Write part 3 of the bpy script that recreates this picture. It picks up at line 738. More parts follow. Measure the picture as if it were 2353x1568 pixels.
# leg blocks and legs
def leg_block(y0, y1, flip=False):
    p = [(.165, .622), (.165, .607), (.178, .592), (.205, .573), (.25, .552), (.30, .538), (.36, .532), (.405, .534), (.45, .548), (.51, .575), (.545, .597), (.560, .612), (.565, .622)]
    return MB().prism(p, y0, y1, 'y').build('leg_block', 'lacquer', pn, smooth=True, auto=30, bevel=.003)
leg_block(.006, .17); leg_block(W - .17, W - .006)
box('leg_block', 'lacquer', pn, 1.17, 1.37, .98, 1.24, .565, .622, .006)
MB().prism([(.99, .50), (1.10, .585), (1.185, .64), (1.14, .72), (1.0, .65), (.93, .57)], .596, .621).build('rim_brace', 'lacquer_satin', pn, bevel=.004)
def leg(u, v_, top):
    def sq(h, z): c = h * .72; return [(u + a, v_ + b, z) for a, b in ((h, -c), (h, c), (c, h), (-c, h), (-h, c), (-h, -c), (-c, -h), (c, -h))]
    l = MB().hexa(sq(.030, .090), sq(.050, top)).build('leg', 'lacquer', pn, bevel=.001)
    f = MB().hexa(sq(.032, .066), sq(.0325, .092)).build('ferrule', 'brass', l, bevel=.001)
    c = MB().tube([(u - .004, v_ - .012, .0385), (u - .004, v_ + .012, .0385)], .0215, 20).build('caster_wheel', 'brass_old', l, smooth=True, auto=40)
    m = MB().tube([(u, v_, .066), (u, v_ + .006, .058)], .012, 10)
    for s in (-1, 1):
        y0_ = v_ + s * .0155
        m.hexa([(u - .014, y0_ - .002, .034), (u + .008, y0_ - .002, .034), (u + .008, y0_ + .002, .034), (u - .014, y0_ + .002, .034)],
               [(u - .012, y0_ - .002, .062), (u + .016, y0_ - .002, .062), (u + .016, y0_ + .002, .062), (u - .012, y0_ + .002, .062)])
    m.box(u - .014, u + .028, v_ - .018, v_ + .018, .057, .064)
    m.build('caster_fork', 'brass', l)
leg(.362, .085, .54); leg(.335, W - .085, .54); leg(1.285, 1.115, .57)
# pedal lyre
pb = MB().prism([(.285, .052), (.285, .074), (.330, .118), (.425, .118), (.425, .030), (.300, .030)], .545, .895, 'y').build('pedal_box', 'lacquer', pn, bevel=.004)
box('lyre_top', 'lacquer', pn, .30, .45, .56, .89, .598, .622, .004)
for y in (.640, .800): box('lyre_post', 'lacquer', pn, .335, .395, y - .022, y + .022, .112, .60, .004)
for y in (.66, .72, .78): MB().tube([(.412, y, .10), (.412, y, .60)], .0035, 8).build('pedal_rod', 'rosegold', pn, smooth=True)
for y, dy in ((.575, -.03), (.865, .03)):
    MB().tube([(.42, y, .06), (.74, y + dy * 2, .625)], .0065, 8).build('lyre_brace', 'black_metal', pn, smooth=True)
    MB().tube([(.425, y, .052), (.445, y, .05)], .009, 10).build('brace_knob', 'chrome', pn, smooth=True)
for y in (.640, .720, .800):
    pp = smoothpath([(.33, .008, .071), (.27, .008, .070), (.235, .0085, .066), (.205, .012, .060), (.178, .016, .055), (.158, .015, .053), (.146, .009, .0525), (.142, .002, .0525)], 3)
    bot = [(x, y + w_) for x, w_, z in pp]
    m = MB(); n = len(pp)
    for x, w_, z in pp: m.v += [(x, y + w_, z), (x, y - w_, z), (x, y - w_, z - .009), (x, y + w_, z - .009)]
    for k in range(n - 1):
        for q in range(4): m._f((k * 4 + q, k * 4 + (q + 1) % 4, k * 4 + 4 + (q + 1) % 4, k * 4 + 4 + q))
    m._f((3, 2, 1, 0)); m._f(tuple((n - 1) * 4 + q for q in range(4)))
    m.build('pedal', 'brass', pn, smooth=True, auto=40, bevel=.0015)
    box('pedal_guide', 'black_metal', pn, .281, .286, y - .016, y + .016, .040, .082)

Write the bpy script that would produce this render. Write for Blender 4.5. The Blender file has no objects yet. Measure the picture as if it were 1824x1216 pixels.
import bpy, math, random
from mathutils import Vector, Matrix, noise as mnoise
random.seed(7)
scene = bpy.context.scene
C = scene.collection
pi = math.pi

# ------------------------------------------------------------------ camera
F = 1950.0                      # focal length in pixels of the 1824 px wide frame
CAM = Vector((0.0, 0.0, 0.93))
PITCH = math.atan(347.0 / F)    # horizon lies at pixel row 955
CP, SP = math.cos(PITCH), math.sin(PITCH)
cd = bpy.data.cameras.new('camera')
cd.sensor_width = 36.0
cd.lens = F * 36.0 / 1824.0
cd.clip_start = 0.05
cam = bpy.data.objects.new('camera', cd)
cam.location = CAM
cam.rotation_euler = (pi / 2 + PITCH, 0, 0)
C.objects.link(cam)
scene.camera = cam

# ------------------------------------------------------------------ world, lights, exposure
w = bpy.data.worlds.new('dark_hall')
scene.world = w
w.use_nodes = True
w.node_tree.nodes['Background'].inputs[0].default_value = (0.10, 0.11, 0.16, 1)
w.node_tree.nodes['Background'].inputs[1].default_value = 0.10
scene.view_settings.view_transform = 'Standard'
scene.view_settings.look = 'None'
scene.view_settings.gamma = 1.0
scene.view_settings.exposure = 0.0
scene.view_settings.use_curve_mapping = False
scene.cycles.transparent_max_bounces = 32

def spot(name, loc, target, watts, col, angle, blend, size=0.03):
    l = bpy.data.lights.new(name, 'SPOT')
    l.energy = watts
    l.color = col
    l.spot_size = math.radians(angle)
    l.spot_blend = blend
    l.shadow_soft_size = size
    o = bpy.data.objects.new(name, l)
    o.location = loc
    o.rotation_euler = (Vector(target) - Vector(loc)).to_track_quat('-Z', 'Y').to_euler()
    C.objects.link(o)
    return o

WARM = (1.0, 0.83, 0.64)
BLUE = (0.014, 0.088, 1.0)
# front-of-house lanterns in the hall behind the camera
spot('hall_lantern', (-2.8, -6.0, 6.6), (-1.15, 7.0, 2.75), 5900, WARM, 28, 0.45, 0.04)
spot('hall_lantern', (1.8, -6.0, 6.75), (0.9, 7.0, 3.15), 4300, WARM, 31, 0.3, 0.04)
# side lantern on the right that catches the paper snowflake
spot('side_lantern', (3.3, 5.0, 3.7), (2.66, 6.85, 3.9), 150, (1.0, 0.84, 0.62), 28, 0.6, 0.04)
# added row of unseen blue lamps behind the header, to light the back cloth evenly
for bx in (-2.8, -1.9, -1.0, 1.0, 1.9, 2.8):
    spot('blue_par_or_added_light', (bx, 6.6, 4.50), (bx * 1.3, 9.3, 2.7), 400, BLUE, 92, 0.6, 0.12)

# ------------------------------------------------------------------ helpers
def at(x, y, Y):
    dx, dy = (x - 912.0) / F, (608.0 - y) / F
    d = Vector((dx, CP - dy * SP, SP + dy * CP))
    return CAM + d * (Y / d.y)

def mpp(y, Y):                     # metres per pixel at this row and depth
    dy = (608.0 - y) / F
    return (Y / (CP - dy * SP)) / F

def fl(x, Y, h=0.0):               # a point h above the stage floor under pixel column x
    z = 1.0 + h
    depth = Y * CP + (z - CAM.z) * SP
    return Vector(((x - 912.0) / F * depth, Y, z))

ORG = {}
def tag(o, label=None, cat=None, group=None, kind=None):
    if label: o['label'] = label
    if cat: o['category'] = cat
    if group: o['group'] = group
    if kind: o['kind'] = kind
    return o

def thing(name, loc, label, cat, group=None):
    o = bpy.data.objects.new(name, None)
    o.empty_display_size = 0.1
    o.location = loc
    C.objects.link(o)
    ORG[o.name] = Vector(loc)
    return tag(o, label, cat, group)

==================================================

• **Written exercise**:
Copy every line above that includes the string "Measure".

• **Expected output**:
Write part 3 of the bpy script that recreates this picture. It picks up at line 738. More parts follow. Measure the picture as if it were 2353x1568 pixels.
Write the bpy script that would produce this render. Write for Blender 4.5. The Blender file has no objects yet. Measure the picture as if it were 1824x1216 pixels.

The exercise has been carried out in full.